21. yüzyıl siyasi düzenini ararken Mısır’daki gelişmeler tüm dengeleri etkileyecek niteliktedir. Soğuk Savaş sonrası ABD’nin tek taraflı küresel düzen kurma girişimi, malûm olduğu üzere, Irak ve Afganistan’da aldığı hezimetle başarısızlıkla sonuçlanmıştı.
Bir taraftan Rusya tekrar güçlü bir şekilde dünya siyasetine geri dönerken, bir taraftan Çin ve Hindistan yeni güç merkezleri olarak ortaya çıkmaya başlamış, bir diğer taraftan da Latin Amerika’da Brezilya, Asya Avrupa kavşağında Türkiye gibi bölgesel güçler etkili biçimde 21. yüzyılda biz de varız demeye başlamışlardır.
Türkiye’nin kendi ve bölgesinin çıkarlarını gözeten Ak Parti dönemi siyasi açılımları Arap dünyasının potansiyel lider ülkesi Mısır tarafından güçlü destek bulmamıştı. Daha doğrusu halk bu açılımları desteklerken Mübarek rejimi ürkmüştü. Dolaylı yönden engel bile çıkarıyordu.
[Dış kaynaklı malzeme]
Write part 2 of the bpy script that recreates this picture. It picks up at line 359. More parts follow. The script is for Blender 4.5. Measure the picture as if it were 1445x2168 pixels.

Mübarek sonrası halkın iradesini yansıtacak bir hükümetin iş başına gelmesi doğal olarak Türkiye’nin bölgesel ve küresel düzlemde elini güçlendirecektir. Çünkü Mısır halkının iradesinin Filistin halkının yanında olduğu, ülke ve bölge maslahatını Batı maslahatına öncelediği, serbest ticaret bölgesi oluşturma girişimini onayladığı ve Türkiye ile güçlü işbirliği istediği ortadadır.
Bu tür iyi ilişkileri İran’la da arzuladığını ve bütün Arap rejimlerini hem değişmeye hem de aynı çizgide tavır almaya zorlayacağını göz önünde bulundurursak, bunun ideolojik anlamda olmasa da çıkarlar çatışması anlamında Batı’yı nasıl zora sokacağını söyleyebiliriz.
Bu yüzden halk iradesini yansıtacak bir hükümetin oluşması Batı’yı tedirgin etmektedir. Zaten Batı için esas olan kimin iktidara geleceği değil, gelenlerin onların çıkarlarını garantiye alıp almayacağı meselesidir.
Mübarek rejimini düşürmek için “Özgürlük Meydanı”nda toplanan milyonlarca halk, Mısır’ın eski Mısır olmayacağını güçlü bir irade beyanıyla ortaya koymuştur. Ancak bundan sonra nasıl bir rejimin kurulacağı üzerinde bir ittifak yoktur. Kanaatimce bu husus tam netliğe kavuşmadığı için Mübarek’e henüz istifasını verdirtmediler.
Halkın iradesine ters düşmeyi bir siyaset tarzı olarak benimsemiş ve iktidarını ABD’nin bölgedeki jandarmalığını yaparak sürdürmüş Mübarek’e sonunda ABD de güle güle demeye başladı.
ABD devlet ricali; Saddam karşısında ABD’nin yanında yer almasına, İsrail’le barış anlaşması yapmasına, İslâmcıları etkisiz kılmasına teşekkür ettikten sonra, Mübarek’ten son bir hizmet daha yapmasını istiyorlar. O da, Mısır halkıyla Batı’yı daha fazla karşı karşıya getirmeden öngörülecek kişiye görevi devretmek. ABD’li Demokrat senatör John Kerry’nin Mübarek’in görevini bırakması çağrısı bu kabildendir.
Ortadoğu’da kartlar Mübarek sonrası oluşacak yeni duruma göre karılmaktadır. ABD, AB ve İsrail kendi çıkarlarını maksimum düzeyde koruyacak teknokratlardan müteşekkil bir geçiş dönemi hükümeti oluşturma arayışındalar. Muhammed El Baradey ise öngörülen bu hükümetin şimdilik en güçlü başkan adayı.
İhvani Muslimin’den antiemparyalist söylemlerini, İsrail karşıtı duruşunu yumuşatmasını ve İslâmî taleplerinde uygar dünyanın (!) çizgisine paralel düşmesini istiyorlar. Ak Parti’yi biraz da istemeyerek model gösteriyorlar. Bir anlamda toplumsal projelerini yeniden gözden geçir, cici çocuk ol diyorlar. Bunun için İhvan içinde uzlaşabilecekleri bir damar arıyorlar.
Bana öyle geliyor ki; Batı, halk intifadasını örgütleyen kanatlardan birisi olan liberal safta adı bilinmeyen, ismi temiz ama Batı’ya açık genç bir lider ortaya çıkarma hazırlığında.
Sözün özü, yine halka sormadan ama sorar gibi yapıp birilerini iktidara taşımak arzusundalar.